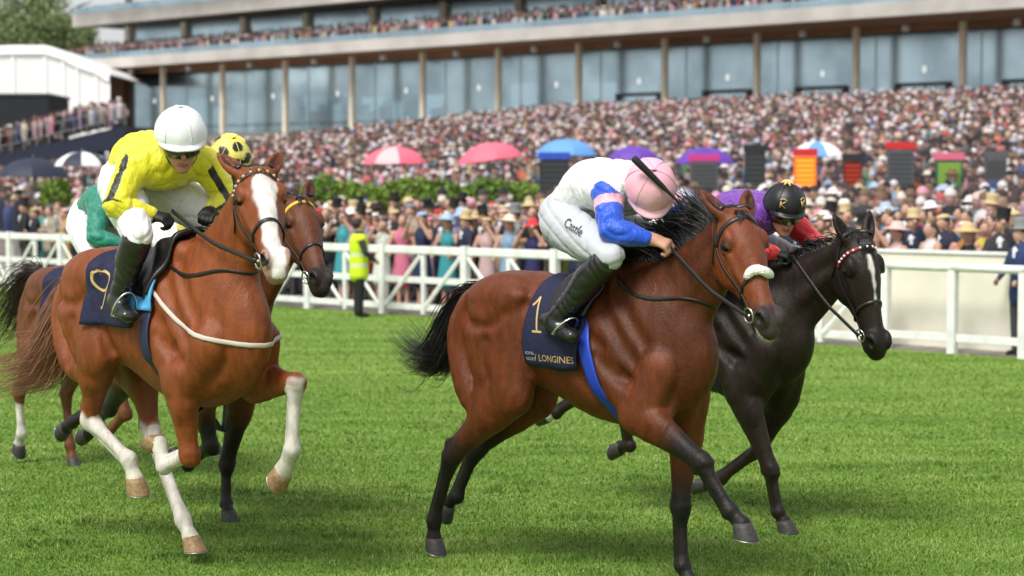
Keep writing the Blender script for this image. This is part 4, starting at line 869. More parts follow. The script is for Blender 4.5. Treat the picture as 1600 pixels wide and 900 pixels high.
def sheet_body(H, name, xr, angs, off, m, th=.006, parent=None, skew=0, nx=22, na=40, wav=0):
    'a cloth lying over the back: grid over (x, angle), raised off the coat, with thickness'
    A = np.linspace(angs[0], angs[1], na); outer = []; inner = []
    for j, a in enumerate(A):
        for i in range(nx):
            t = i/(nx-1); x0, x1 = xr(a) if callable(xr) else xr
            o_ = off+wav*math.sin(9*t+3*a)*max(0, abs(a)-1)
            outer.append(surf_body(H, x0+(x1-x0)*t, a, o_+th)); inner.append(surf_body(H, x0+(x1-x0)*t, a, o_))
    G = np.array(outer).reshape(na, nx, 3)
    for _ in range(1):
        G[1:-1] = .25*G[:-2]+.5*G[1:-1]+.25*G[2:]; G[:,1:-1] = .25*G[:,:-2]+.5*G[:,1:-1]+.25*G[:,2:]
    outer = G.reshape(-1,3); n = len(outer); vv = np.vstack([outer, np.array(inner)])
    ff = []
    for j in range(na-1):
        for i in range(nx-1):
            q = j*nx+i; ff.append((q, q+1, q+nx+1, q+nx)); ff.append((n+q, n+q+nx, n+q+nx+1, n+q+1))
    bd = [(0*nx+i, 0*nx+i+1) for i in range(nx-1)]+[((na-1)*nx+i+1, (na-1)*nx+i) for i in range(nx-1)]+[(j*nx+nx-1, (j+1)*nx+nx-1) for j in range(na-1)]+[((j+1)*nx, j*nx) for j in range(na-1)]
    ff += [(b, a, n+a, n+b) for a, b in bd]
    ob = mk(name, vv, ff, m, parent or H['o']); return ob, bvh_of(vv, ff)
def ribbon_on(B, strokes, mapf, wid, name, m, parent, off=.003, d=V(0,-1,0)):
    'flat painted strokes laid on a surface: strokes are polylines in 2D, mapf turns (u, v) into a start point outside the surface, d the direction to look along'
    vv = []; ff = []
    for S in strokes:
        S = np.asarray(S, float); 
        S = crom(S, 4) if len(S) > 2 else np.array([S[0]+(S[-1]-S[0])*t for t in np.linspace(0,1,8)])
        T = np.gradient(S, axis=0); T /= np.linalg.norm(T, axis=1)[:, None]+1e-9; N = np.stack([-T[:,1], T[:,0]], 1)
        b = len(vv); K = 0
        for p, n in zip(S, N):
            for q in (-1, -.33, .33, 1):
                g = mapf(*(p+n*wid*q)); hit = B.ray_cast(Vector(g-d*1.0), Vector(d), 2)
                vv.append((np.array(hit[0]) if hit[0] is not None else g)-d*off)
            K += 1
        ff += [(b+i*4+k, b+i*4+k+1, b+(i+1)*4+k+1, b+(i+1)*4+k) for i in range(K-1) for k in range(3)]
    return mk(name, vv, ff, m, parent, False)
def text_on(B, txt, mapf, size, name, m, parent, off=.003, d=V(0,-1,0)):
    cu = bpy.data.curves.new('t', 'FONT'); cu.body = txt; cu.size = size; cu.resolution_u = 2; ob = bpy.data.objects.new('t', cu); COL.objects.link(ob)
    dg = bpy.context.evaluated_depsgraph_get(); me = bpy.data.meshes.new_from_object(ob.evaluated_get(dg))
    bm = bmesh.new(); bm.from_mesh(me); bmesh.ops.triangulate(bm, faces=bm.faces[:])
    for _ in range(2):
        bmesh.ops.subdivide_edges(bm, edges=[e for e in bm.edges if e.calc_length() > .02], cuts=1); bmesh.ops.triangulate(bm, faces=bm.faces[:])
    bm.verts.index_update()
    vv = []
    for q in bm.verts:
        g = mapf(q.co.x, q.co.y); hit = B.ray_cast(Vector(g-d*1.0), Vector(d), 2); vv.append((np.array(hit[0]) if hit[0] is not None else V(9,9,9))-d*off)
    ff = [t_ for t_ in (tuple(x.index for x in f.verts) for f in bm.faces) if max(vv[i][0] for i in t_) < 5]
    used = sorted({i for t_ in ff for i in t_}); rm = {q_: i for i, q_ in enumerate(used)}; vv = [vv[i] for i in used]; ff = [tuple(rm[i] for i in t_) for t_ in ff]; bm.free(); bpy.data.objects.remove(ob); bpy.data.meshes.remove(me)
    return mk(name, vv, ff, m, parent, False)
def mane(H, m, flow, n=260, length=.20, seed=1, t0=.12, t1=1.0, w=.0045, lift=.05, side=0):
    r = np.random.default_rng(seed); n0, mid, ne = H['neck']; paths = []
    for i in range(n):
        t = t0+(t1-t0)*r.random(); c = (1-t)**2*n0+2*t*(1-t)*(2*mid-.5*n0-.5*ne)+t*t*ne
        ax = nrm(ne-n0); up = nrm(V(0,0,1)-ax[2]*ax+0*ax); lat = np.cross(ax, up); q = up+lat*(r.random()-.5)*.12
        hit = H['B'].ray_cast(Vector(c+q*.6), Vector(-q), .6); p = np.array(hit[0]) if hit[0] is not None else c+q*.2
        p = p-q*.012; f = np.asarray(flow)+r.normal(0,.22,3); L = length*(.55+.7*r.random())
        b = nrm(up*1.0+f*.3); e = nrm(f+V(0,0,-.1)); s2 = (r.random()-.5)*.3+side
        paths.append([p, p+b*lift*(.6+.6*r.random()), p+b*lift+e*L*.5+V(0,s2*.08,0), p+b*lift*.6+e*L+V(0,s2*.2,-.02*r.random())])
    return hairs('mane', m, None, paths, w, H['o'])
def forelock(H, m, n=50, seed=3, L=.12):
    r = np.random.default_rng(seed); paths = []
    for i in range(n):
        p = surf_head(H, -.01+.03*r.random(), (r.random()-.5)*.6, -.004)
        paths.append([p, p+H['v']*.03+H['u']*.02, p+H['v']*.02+H['u']*L*(.4+.5*r.random())+H['w']*(r.random()-.5)*.07])
    return hairs('forelock', m, None, paths, .0035, H['o'])
def tail(H, m, path, n=260, seed=2, spread=.10, w=.003):
    n = n*2
    r = np.random.default_rng(seed); path = np.array(path, float); paths = []
    N = len(path); sp = np.linspace(0,1,N)
    for i in range(n):
        o = r.normal(0,1,3)*.5; L = .62+.42*r.random(); P = crom(path, 6); k = max(6, int(len(P)*L)); P = P[:k].copy() if L < 1 else P.copy(); t = np.linspace(0,1,len(P))
        P += o[None]*(.020+spread*np.sin(np.minimum(t*1.25,1)*1.6)**1.3)[:, None]
        P += np.stack([np.sin(t*7+o[0]*5)*.012*t, np.sin(t*6+o[1]*6)*.015*t, np.sin(t*8+o[2]*5)*.014*t], 1)
        paths.append(P[::3] if len(P) > 9 else P[::2])
    d = [(*p, .035*(1-.5*s), .035*(1-.5*s)) for p, s in zip(path[:3], (0,.4,.8))]
    return hairs('tail', m, None, paths, w, H['o'], seg=12)
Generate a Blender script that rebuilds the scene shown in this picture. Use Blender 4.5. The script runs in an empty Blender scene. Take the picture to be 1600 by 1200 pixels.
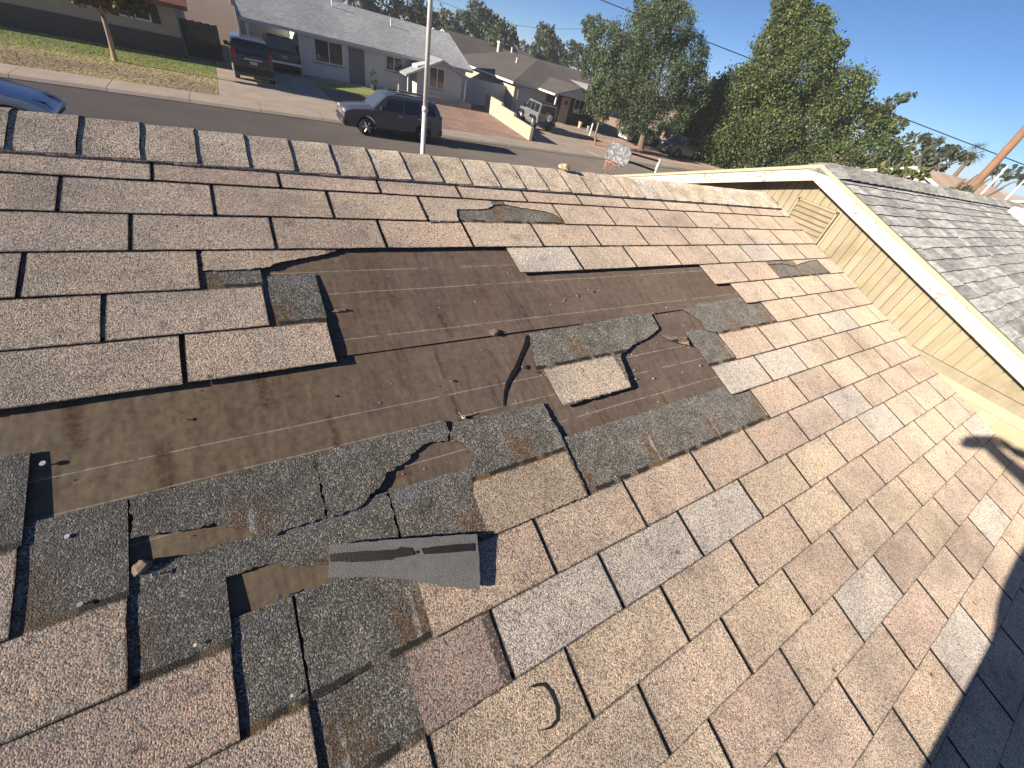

**SET EXERCISE**
Write out each line of the data exactly; the images should be left out.

**SOLUTION TO THE EXERCISE**
Keep writing the Blender script for this image. This is part 4, starting at line 869. More parts follow. The script is for Blender 4.5. Treat the picture as 1600 pixels wide and 900 pixels high.
def sheet_body(H, name, xr, angs, off, m, th=.006, parent=None, skew=0, nx=22, na=40, wav=0):
    'a cloth lying over the back: grid over (x, angle), raised off the coat, with thickness'
    A = np.linspace(angs[0], angs[1], na); outer = []; inner = []
    for j, a in enumerate(A):
        for i in range(nx):
            t = i/(nx-1); x0, x1 = xr(a) if callable(xr) else xr
            o_ = off+wav*math.sin(9*t+3*a)*max(0, abs(a)-1)
            outer.append(surf_body(H, x0+(x1-x0)*t, a, o_+th)); inner.append(surf_body(H, x0+(x1-x0)*t, a, o_))
    G = np.array(outer).reshape(na, nx, 3)
    for _ in range(1):
        G[1:-1] = .25*G[:-2]+.5*G[1:-1]+.25*G[2:]; G[:,1:-1] = .25*G[:,:-2]+.5*G[:,1:-1]+.25*G[:,2:]
    outer = G.reshape(-1,3); n = len(outer); vv = np.vstack([outer, np.array(inner)])
    ff = []
    for j in range(na-1):
        for i in range(nx-1):
            q = j*nx+i; ff.append((q, q+1, q+nx+1, q+nx)); ff.append((n+q, n+q+nx, n+q+nx+1, n+q+1))
    bd = [(0*nx+i, 0*nx+i+1) for i in range(nx-1)]+[((na-1)*nx+i+1, (na-1)*nx+i) for i in range(nx-1)]+[(j*nx+nx-1, (j+1)*nx+nx-1) for j in range(na-1)]+[((j+1)*nx, j*nx) for j in range(na-1)]
    ff += [(b, a, n+a, n+b) for a, b in bd]
    ob = mk(name, vv, ff, m, parent or H['o']); return ob, bvh_of(vv, ff)
def ribbon_on(B, strokes, mapf, wid, name, m, parent, off=.003, d=V(0,-1,0)):
    'flat painted strokes laid on a surface: strokes are polylines in 2D, mapf turns (u, v) into a start point outside the surface, d the direction to look along'
    vv = []; ff = []
    for S in strokes:
        S = np.asarray(S, float); 
        S = crom(S, 4) if len(S) > 2 else np.array([S[0]+(S[-1]-S[0])*t for t in np.linspace(0,1,8)])
        T = np.gradient(S, axis=0); T /= np.linalg.norm(T, axis=1)[:, None]+1e-9; N = np.stack([-T[:,1], T[:,0]], 1)
        b = len(vv); K = 0
        for p, n in zip(S, N):
            for q in (-1, -.33, .33, 1):
                g = mapf(*(p+n*wid*q)); hit = B.ray_cast(Vector(g-d*1.0), Vector(d), 2)
                vv.append((np.array(hit[0]) if hit[0] is not None else g)-d*off)
            K += 1
        ff += [(b+i*4+k, b+i*4+k+1, b+(i+1)*4+k+1, b+(i+1)*4+k) for i in range(K-1) for k in range(3)]
    return mk(name, vv, ff, m, parent, False)
def text_on(B, txt, mapf, size, name, m, parent, off=.003, d=V(0,-1,0)):
    cu = bpy.data.curves.new('t', 'FONT'); cu.body = txt; cu.size = size; cu.resolution_u = 2; ob = bpy.data.objects.new('t', cu); COL.objects.link(ob)
    dg = bpy.context.evaluated_depsgraph_get(); me = bpy.data.meshes.new_from_object(ob.evaluated_get(dg))
    bm = bmesh.new(); bm.from_mesh(me); bmesh.ops.triangulate(bm, faces=bm.faces[:])
    for _ in range(2):
        bmesh.ops.subdivide_edges(bm, edges=[e for e in bm.edges if e.calc_length() > .02], cuts=1); bmesh.ops.triangulate(bm, faces=bm.faces[:])
    bm.verts.index_update()
    vv = []
    for q in bm.verts:
        g = mapf(q.co.x, q.co.y); hit = B.ray_cast(Vector(g-d*1.0), Vector(d), 2); vv.append((np.array(hit[0]) if hit[0] is not None else V(9,9,9))-d*off)
    ff = [t_ for t_ in (tuple(x.index for x in f.verts) for f in bm.faces) if max(vv[i][0] for i in t_) < 5]
    used = sorted({i for t_ in ff for i in t_}); rm = {q_: i for i, q_ in enumerate(used)}; vv = [vv[i] for i in used]; ff = [tuple(rm[i] for i in t_) for t_ in ff]; bm.free(); bpy.data.objects.remove(ob); bpy.data.meshes.remove(me)
    return mk(name, vv, ff, m, parent, False)
def mane(H, m, flow, n=260, length=.20, seed=1, t0=.12, t1=1.0, w=.0045, lift=.05, side=0):
    r = np.random.default_rng(seed); n0, mid, ne = H['neck']; paths = []
    for i in range(n):
        t = t0+(t1-t0)*r.random(); c = (1-t)**2*n0+2*t*(1-t)*(2*mid-.5*n0-.5*ne)+t*t*ne
        ax = nrm(ne-n0); up = nrm(V(0,0,1)-ax[2]*ax+0*ax); lat = np.cross(ax, up); q = up+lat*(r.random()-.5)*.12
        hit = H['B'].ray_cast(Vector(c+q*.6), Vector(-q), .6); p = np.array(hit[0]) if hit[0] is not None else c+q*.2
        p = p-q*.012; f = np.asarray(flow)+r.normal(0,.22,3); L = length*(.55+.7*r.random())
        b = nrm(up*1.0+f*.3); e = nrm(f+V(0,0,-.1)); s2 = (r.random()-.5)*.3+side
        paths.append([p, p+b*lift*(.6+.6*r.random()), p+b*lift+e*L*.5+V(0,s2*.08,0), p+b*lift*.6+e*L+V(0,s2*.2,-.02*r.random())])
    return hairs('mane', m, None, paths, w, H['o'])
def forelock(H, m, n=50, seed=3, L=.12):
    r = np.random.default_rng(seed); paths = []
    for i in range(n):
        p = surf_head(H, -.01+.03*r.random(), (r.random()-.5)*.6, -.004)
        paths.append([p, p+H['v']*.03+H['u']*.02, p+H['v']*.02+H['u']*L*(.4+.5*r.random())+H['w']*(r.random()-.5)*.07])
    return hairs('forelock', m, None, paths, .0035, H['o'])
def tail(H, m, path, n=260, seed=2, spread=.10, w=.003):
    n = n*2
    r = np.random.default_rng(seed); path = np.array(path, float); paths = []
    N = len(path); sp = np.linspace(0,1,N)
    for i in range(n):
        o = r.normal(0,1,3)*.5; L = .62+.42*r.random(); P = crom(path, 6); k = max(6, int(len(P)*L)); P = P[:k].copy() if L < 1 else P.copy(); t = np.linspace(0,1,len(P))
        P += o[None]*(.020+spread*np.sin(np.minimum(t*1.25,1)*1.6)**1.3)[:, None]
        P += np.stack([np.sin(t*7+o[0]*5)*.012*t, np.sin(t*6+o[1]*6)*.015*t, np.sin(t*8+o[2]*5)*.014*t], 1)
        paths.append(P[::3] if len(P) > 9 else P[::2])
    d = [(*p, .035*(1-.5*s), .035*(1-.5*s)) for p, s in zip(path[:3], (0,.4,.8))]
    return hairs('tail', m, None, paths, w, H['o'], seg=12)
Generate a Blender script that rebuilds the scene shown in this picture. Use Blender 4.5. The script runs in an empty Blender scene. Take the picture to be 1600 by 1200 pixels.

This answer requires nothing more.